__The problem__: Only the pictures are omitted; repeat all other data exactly.

-- Start --

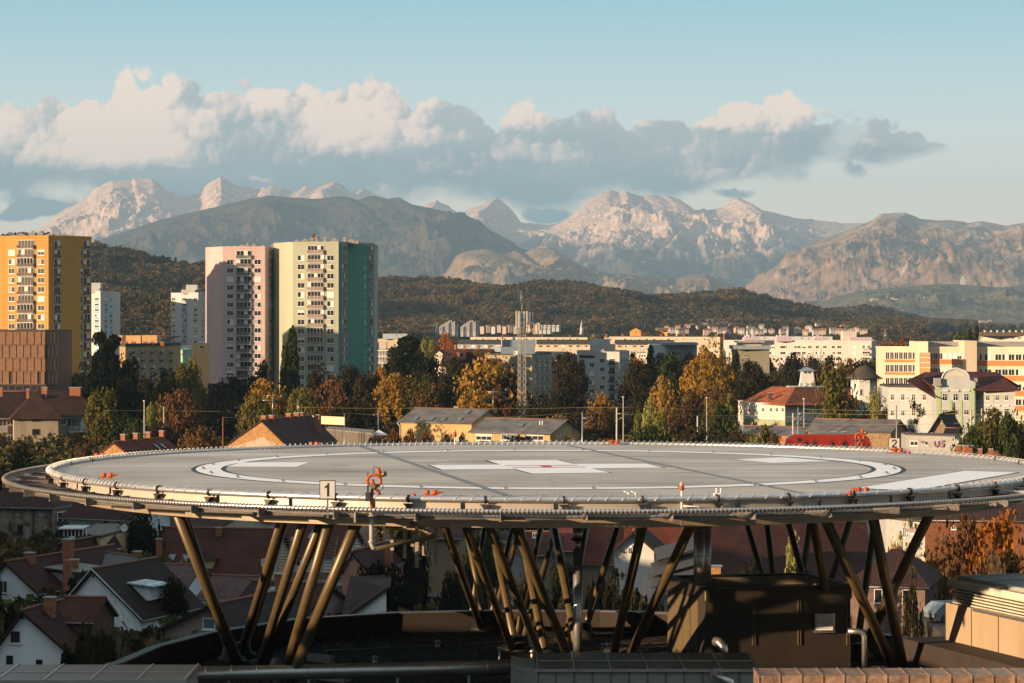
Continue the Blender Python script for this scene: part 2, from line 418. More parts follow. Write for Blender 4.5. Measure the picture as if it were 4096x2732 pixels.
alps = [(-500, 1180), (0, 1060), (131, 938), (197, 891), (240, 850), (286, 825), (345, 796), (381, 754), (447, 721), (524, 723), (536, 712), (575, 714), (607, 712), (631, 730),
        (673, 763), (738, 784), (798, 775), (812, 765), (822, 742), (850, 722), (881, 705), (911, 724), (953, 745), (1000, 748), (1036, 760), (1060, 748), (1090, 741), (1132, 751), (1170, 765),
        (1197, 763), (1210, 750), (1227, 745), (1257, 751), (1275, 750), (1298, 739), (1325, 729), (1340, 727), (1370, 742), (1407, 772), (1430, 760), (1452, 755), (1480, 765), (1520, 784), (1600, 810), (1660, 832),
        (1693, 822), (1720, 812), (1747, 803), (1776, 815), (1836, 852), (1848, 853), (1880, 836), (1925, 819), (1960, 803), (1985, 794), (2010, 805), (2033, 825), (2060, 858), (2080, 888), (2098, 891), (2150, 900),
        (2181, 903), (2220, 896), (2253, 885), (2290, 860), (2312, 843), (2330, 825), (2348, 807), (2370, 792), (2390, 781), (2415, 768), (2440, 761), (2479, 772), (2503, 763), (2540, 778), (2568, 787),
        (2590, 780), (2610, 781), (2652, 790), (2670, 785), (2714, 795), (2745, 815), (2772, 839), (2800, 840), (2812, 832), (2825, 840), (2854, 836), (2886, 828), (2915, 805), (2937, 793), (2969, 795), (3000, 815),
        (3033, 836), (3103, 852), (3173, 871), (3250, 880), (3300, 884), (3364, 893), (3427, 892), (3600, 900), (4096, 930), (4600, 980)]
M_alps = mountain_mat('limestone_and_forest', (.74, .56, .46), (.56, .44, .37), (.05, .06, .045), (.13, .10, .08), 600, 900, bump=40.0)
terrain('alpine_mountains', alps, 30000, 23500, 760, 900, M_alps, 3, p=0.95, jag=7, spur=1.9, rows=230)
ridge2 = [(-500, 1300), (200, 1120), (375, 968), (450, 940), (536, 915), (640, 880), (750, 852), (820, 838), (893, 819), (977, 799), (1030, 790), (1072, 780), (1161, 790), (1268, 795), (1300, 793), (1350, 785), (1389, 787), (1430, 800), (1485, 784), (1520, 790),
          (1550, 796), (1598, 790), (1651, 819), (1717, 831), (1770, 843), (1824, 855), (1872, 885), (1955, 938), (2015, 980), (2074, 1000), (2150, 1040), (2250, 1080), (2400, 1130), (2600, 1180), (2800, 1240), (3000, 1290), (4600, 1300)]
M_mid = mountain_mat('forested_slope', (.34, .31, .27), (.22, .20, .17), (.02, .028, .02), (.10, .075, .05), 1250, 1500, ns=.002, meadow=(.10, .085, .06), bump=30.0)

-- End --

__Reply to the task__:
Continue the Blender Python script for this scene: part 2, from line 418. More parts follow. Write for Blender 4.5. Measure the picture as if it were 4096x2732 pixels.
alps = [(-500, 1180), (0, 1060), (131, 938), (197, 891), (240, 850), (286, 825), (345, 796), (381, 754), (447, 721), (524, 723), (536, 712), (575, 714), (607, 712), (631, 730),
        (673, 763), (738, 784), (798, 775), (812, 765), (822, 742), (850, 722), (881, 705), (911, 724), (953, 745), (1000, 748), (1036, 760), (1060, 748), (1090, 741), (1132, 751), (1170, 765),
        (1197, 763), (1210, 750), (1227, 745), (1257, 751), (1275, 750), (1298, 739), (1325, 729), (1340, 727), (1370, 742), (1407, 772), (1430, 760), (1452, 755), (1480, 765), (1520, 784), (1600, 810), (1660, 832),
        (1693, 822), (1720, 812), (1747, 803), (1776, 815), (1836, 852), (1848, 853), (1880, 836), (1925, 819), (1960, 803), (1985, 794), (2010, 805), (2033, 825), (2060, 858), (2080, 888), (2098, 891), (2150, 900),
        (2181, 903), (2220, 896), (2253, 885), (2290, 860), (2312, 843), (2330, 825), (2348, 807), (2370, 792), (2390, 781), (2415, 768), (2440, 761), (2479, 772), (2503, 763), (2540, 778), (2568, 787),
        (2590, 780), (2610, 781), (2652, 790), (2670, 785), (2714, 795), (2745, 815), (2772, 839), (2800, 840), (2812, 832), (2825, 840), (2854, 836), (2886, 828), (2915, 805), (2937, 793), (2969, 795), (3000, 815),
        (3033, 836), (3103, 852), (3173, 871), (3250, 880), (3300, 884), (3364, 893), (3427, 892), (3600, 900), (4096, 930), (4600, 980)]
M_alps = mountain_mat('limestone_and_forest', (.74, .56, .46), (.56, .44, .37), (.05, .06, .045), (.13, .10, .08), 600, 900, bump=40.0)
terrain('alpine_mountains', alps, 30000, 23500, 760, 900, M_alps, 3, p=0.95, jag=7, spur=1.9, rows=230)
ridge2 = [(-500, 1300), (200, 1120), (375, 968), (450, 940), (536, 915), (640, 880), (750, 852), (820, 838), (893, 819), (977, 799), (1030, 790), (1072, 780), (1161, 790), (1268, 795), (1300, 793), (1350, 785), (1389, 787), (1430, 800), (1485, 784), (1520, 790),
          (1550, 796), (1598, 790), (1651, 819), (1717, 831), (1770, 843), (1824, 855), (1872, 885), (1955, 938), (2015, 980), (2074, 1000), (2150, 1040), (2250, 1080), (2400, 1130), (2600, 1180), (2800, 1240), (3000, 1290), (4600, 1300)]
M_mid = mountain_mat('forested_slope', (.34, .31, .27), (.22, .20, .17), (.02, .028, .02), (.10, .075, .05), 1250, 1500, ns=.002, meadow=(.10, .085, .06), bump=30.0)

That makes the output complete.